Mais quid des projets concernant spécifiquement les territoires de montagne, et notamment les stations de ski ? Guy Baret, de Sorea (opérateur électrique en Maurienne), a présenté lors de ce snow working de Vaujany le projet M2H2 (Maurienne Mobilité Hydrogène). « Les stations de ski sont conscientes qu’elles doivent aller vers la mobilité propre. Les clients qui viennent en séjour apprécient mal d’avoir une navette polluante en station. Mais pour des bus qui tournent 15 heures par jour, comme à Valloire, la solution électrique classique a ses limites, notamment le manque d’autonomie et l’impossibilité de recharger des batteries par des températures négatives. Bref l’hydrogène peut être une bonne alternative, d’autant plus que la pile à combustible va fournir le chauffage du bus ». Partant de ce constat, Sorea avait déposé en septembre 2016 une première mouture de son projet M2H2, qui prévoit un réseau de sept petites stations de distribution d’hydrogène réparties sur toute la vallée de la Maurienne (à Saint-François-Longchamp, La Toussuire, Saint-Jean-d’Arves, Saint-Jean-de-Maurienne, Valloire, Modane, et une en Haute-Mauriene) et exploitant les ressources en énergies renouvelables. Non retenu dans un premier temps (notamment pour cause d’un manque de densité de population et à cause d’une trop grande dépendance à la technologie de production in situ d’hydrogène à haute pression), le projet a été adapté, et pourrait, s’il est retenu, voir le jour en plusieurs étapes d’ici à 2025.

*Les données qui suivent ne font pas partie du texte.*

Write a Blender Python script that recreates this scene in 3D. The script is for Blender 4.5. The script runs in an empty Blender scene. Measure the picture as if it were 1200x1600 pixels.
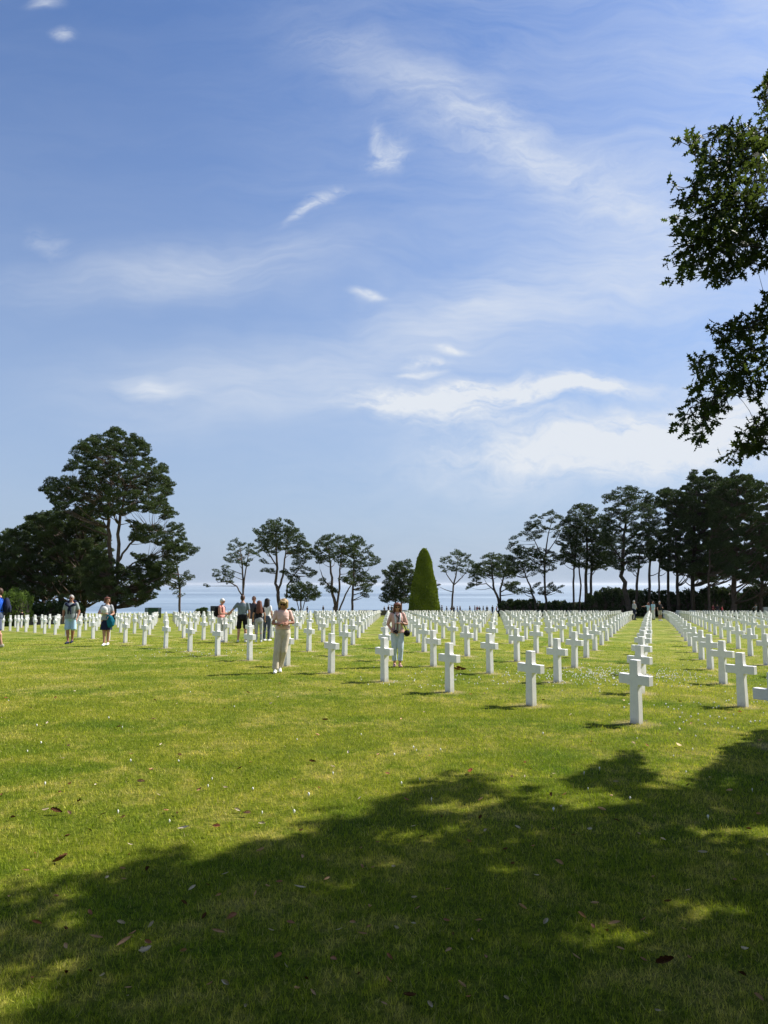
import bpy, bmesh, math, random
import numpy as np
from mathutils import Vector, Matrix, Euler

R = math.radians
scene = bpy.context.scene
COL = scene.collection
rng = np.random.default_rng(7)
random.seed(7)

# ------------------------------------------------------------------ camera
F = 1155.0                      # focal length in photo pixels (1200 x 1600)
PITCH = math.atan(112 / F)      # sea horizon stands at photo row 912
S = 1.09                        # metres per survey unit
CH = 1.68 * S
cam_d = bpy.data.cameras.new('camera')
cam = bpy.data.objects.new('camera', cam_d)
COL.objects.link(cam)
cam_d.sensor_fit = 'VERTICAL'
cam_d.sensor_height = 36
cam_d.lens = F / 1600 * 36
cam_d.clip_start = 0.05
cam_d.clip_end = 60000
cam.location = (0, 0, CH)
cam.rotation_euler = (math.pi / 2 + PITCH, 0, 0)
scene.camera = cam

# ------------------------------------------------------------------ light
SUN_EL, SUN_AZ = R(44), R(25)   # azimuth measured from +X towards +Y
SDIR = Vector((math.cos(SUN_EL) * math.cos(SUN_AZ), math.cos(SUN_EL) * math.sin(SUN_AZ), math.sin(SUN_EL)))
sun_d = bpy.data.lights.new('sun', 'SUN')
sun_d.energy = 5.0
sun_d.angle = R(0.53)
sun_d.color = (1.0, 0.95, 0.86)
sun = bpy.data.objects.new('sun', sun_d)
COL.objects.link(sun)
sun.rotation_euler = SDIR.to_track_quat('Z', 'Y').to_euler()

world = bpy.data.worlds.new('World')
scene.world = world
world.use_nodes = True
vs = scene.view_settings
vs.view_transform = 'Standard'
vs.look = 'None'
vs.exposure = 0.76
vs.gamma = 1.0
vs.use_curve_mapping = False
SKY_STRENGTH = 0.0955


def ray(px, py):
    x = (px - 600) / F
    z = -(py - 800) / F
    return Vector((x, math.cos(PITCH) - z * math.sin(PITCH), math.sin(PITCH) + z * math.cos(PITCH)))


def P(px, py, Y):
    d = ray(px, py)
    t = Y / d.y
    return Vector((d.x * t, Y, CH + d.z * t))


def px_size(Y):
    return Y / F


# ------------------------------------------------------------------ node helpers
class NT:
    def __init__(self, tree):
        self.t = tree
        self.n = tree.nodes
        self.l = tree.links

    def node(self, typ, **kw):
        nd = self.n.new(typ)
        for k, v in kw.items():
            setattr(nd, k, v)
        return nd

    def put(self, sock, v):
        if isinstance(v, bpy.types.NodeSocket):
            self.l.new(v, sock)
        elif v is not None:
            if hasattr(sock.default_value, '__len__') and not hasattr(v, '__len__'):
                sock.default_value = [v] * len(sock.default_value)
            elif hasattr(v, '__len__') and len(sock.default_value) == 4 and len(v) == 3:
                sock.default_value = (*v, 1)
            else:
                sock.default_value = v

    def math(self, op, a, b=None, c=None, clamp=False):
        m = self.node('ShaderNodeMath', operation=op, use_clamp=clamp)
        self.put(m.inputs[0], a)
        if b is not None: self.put(m.inputs[1], b)
        if c is not None: self.put(m.inputs[2], c)
        return m.outputs[0]

    def vmath(self, op, a, b=None, scale=None):
        m = self.node('ShaderNodeVectorMath', operation=op)
        self.put(m.inputs[0], a)
        if b is not None: self.put(m.inputs[1], b)
        if scale is not None: self.put(m.inputs[3], scale)
        return m.outputs['Value'] if op in ('LENGTH', 'DOT_PRODUCT', 'DISTANCE') else m.outputs[0]

    def noise(self, vec, scale, detail=3, rough=0.5, dist=0.0, out='Fac'):
        m = self.node('ShaderNodeTexNoise')
        if vec is not None: self.put(m.inputs['Vector'], vec)
        m.inputs['Scale'].default_value = scale
        m.inputs['Detail'].default_value = detail
        m.inputs['Roughness'].default_value = rough
        m.inputs['Distortion'].default_value = dist
        return m.outputs[out]

    def maprange(self, v, a, b, c=0.0, d=1.0, smooth=False):
        m = self.node('ShaderNodeMapRange')
        if smooth: m.interpolation_type = 'SMOOTHSTEP'
        self.put(m.inputs[0], v)
        for k, q in zip((1, 2, 3, 4), (a, b, c, d)):
            self.put(m.inputs[k], q)
        return m.outputs[0]

    def mix(self, f, a, b, blend='MIX'):
        m = self.node('ShaderNodeMix', data_type='RGBA', blend_type=blend)
        self.put(m.inputs[0], f)
        self.put(m.inputs[6], a)
        self.put(m.inputs[7], b)
        return m.outputs[2]

    def mapping(self, vec, loc=(0, 0, 0), rot=(0, 0, 0), scale=(1, 1, 1), typ='POINT'):
        m = self.node('ShaderNodeMapping', vector_type=typ)
        self.put(m.inputs[0], vec)
        m.inputs[1].default_value = loc
        m.inputs[2].default_value = rot
        m.inputs[3].default_value = scale
        return m.outputs[0]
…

En matière de vélo aussi, l’hydrogène a de l’avenir. Certes, à l’heure actuelle, c’est encore cher (7500 € à l’achat, contre environ 2000 – 2500 € pour un vélo électrique). « Mais il y a déjà une centaine de vélos à hydrogène qui circulent en France, par flottes de 10 à 20 vélos. Ils sont achetés par des collectivités, qui les revendent ensuite aux loueurs à des prix attractifs, voire exploités directement par des offices du tourisme pour de la location au grand public. Ils ont une autonomie de 100 km et la charge ne prend que trente secondes. Ils ne sont pas déployés dans des territoires de montagne aujourd’hui, mais on pourrait très bien imaginer qu’ils y soient utilisés à l’avenir, par exemple pour gravir les grands cols mythiques », estime Geoffroy Ville, responsable commercial de la société Atawey, spécialiste des stations de recharge d’hydrogène « vertes ».
Martin Léger
* La majeure partie de la production actuelle d’hydrogène dans le monde résulte d’un processus de fracturation hydraulique (en faisant réchauffer à 700 – 1000°C de la vapeur qui est combinée avec du méthane pour produire de l’hydrogène, du monoxyde de carbone et du CO2), en bref une méthode loin d’être neutre au niveau de son empreinte environnementale.